Supplied data »
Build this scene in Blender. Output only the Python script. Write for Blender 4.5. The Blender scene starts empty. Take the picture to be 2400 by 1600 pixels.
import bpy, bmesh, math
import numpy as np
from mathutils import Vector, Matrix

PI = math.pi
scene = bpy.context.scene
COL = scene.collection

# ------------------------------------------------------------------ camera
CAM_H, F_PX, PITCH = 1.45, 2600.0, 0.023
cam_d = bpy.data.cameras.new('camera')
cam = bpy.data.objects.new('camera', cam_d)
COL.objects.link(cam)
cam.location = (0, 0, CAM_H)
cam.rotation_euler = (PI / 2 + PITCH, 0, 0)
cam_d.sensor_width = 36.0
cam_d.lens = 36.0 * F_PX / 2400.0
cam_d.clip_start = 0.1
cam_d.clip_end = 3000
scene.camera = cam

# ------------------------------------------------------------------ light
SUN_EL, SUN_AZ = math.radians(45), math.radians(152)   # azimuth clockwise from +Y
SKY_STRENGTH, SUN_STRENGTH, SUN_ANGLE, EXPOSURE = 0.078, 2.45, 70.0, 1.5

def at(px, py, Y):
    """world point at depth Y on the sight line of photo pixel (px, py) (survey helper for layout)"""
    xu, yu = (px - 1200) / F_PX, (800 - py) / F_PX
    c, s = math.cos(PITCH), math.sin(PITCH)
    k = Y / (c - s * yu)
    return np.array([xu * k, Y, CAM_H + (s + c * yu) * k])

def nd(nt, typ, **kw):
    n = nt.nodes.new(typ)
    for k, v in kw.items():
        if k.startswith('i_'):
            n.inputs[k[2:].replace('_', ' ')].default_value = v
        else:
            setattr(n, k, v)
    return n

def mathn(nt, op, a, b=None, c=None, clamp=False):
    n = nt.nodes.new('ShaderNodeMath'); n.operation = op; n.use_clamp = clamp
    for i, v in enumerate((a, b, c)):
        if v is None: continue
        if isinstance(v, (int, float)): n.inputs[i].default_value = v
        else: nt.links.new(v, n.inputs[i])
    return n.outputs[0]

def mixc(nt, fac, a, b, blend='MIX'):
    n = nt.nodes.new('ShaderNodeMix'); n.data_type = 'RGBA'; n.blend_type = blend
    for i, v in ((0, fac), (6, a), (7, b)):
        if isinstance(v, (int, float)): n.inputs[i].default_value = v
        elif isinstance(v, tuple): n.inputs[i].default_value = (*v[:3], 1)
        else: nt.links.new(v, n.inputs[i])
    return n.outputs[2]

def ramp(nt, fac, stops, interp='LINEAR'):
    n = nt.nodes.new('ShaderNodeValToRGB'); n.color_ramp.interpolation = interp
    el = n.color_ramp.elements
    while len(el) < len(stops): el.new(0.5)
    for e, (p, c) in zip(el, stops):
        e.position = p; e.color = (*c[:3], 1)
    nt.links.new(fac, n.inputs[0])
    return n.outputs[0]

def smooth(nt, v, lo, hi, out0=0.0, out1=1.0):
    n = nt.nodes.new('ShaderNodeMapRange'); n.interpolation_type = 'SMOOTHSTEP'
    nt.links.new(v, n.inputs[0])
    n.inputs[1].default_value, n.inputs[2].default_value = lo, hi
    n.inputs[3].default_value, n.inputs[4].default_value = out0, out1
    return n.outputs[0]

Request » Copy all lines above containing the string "scene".

Exercise output »
Build this scene in Blender. Output only the Python script. Write for Blender 4.5. The Blender scene starts empty. Take the picture to be 2400 by 1600 pixels.
scene = bpy.context.scene
COL = scene.collection
scene.camera = cam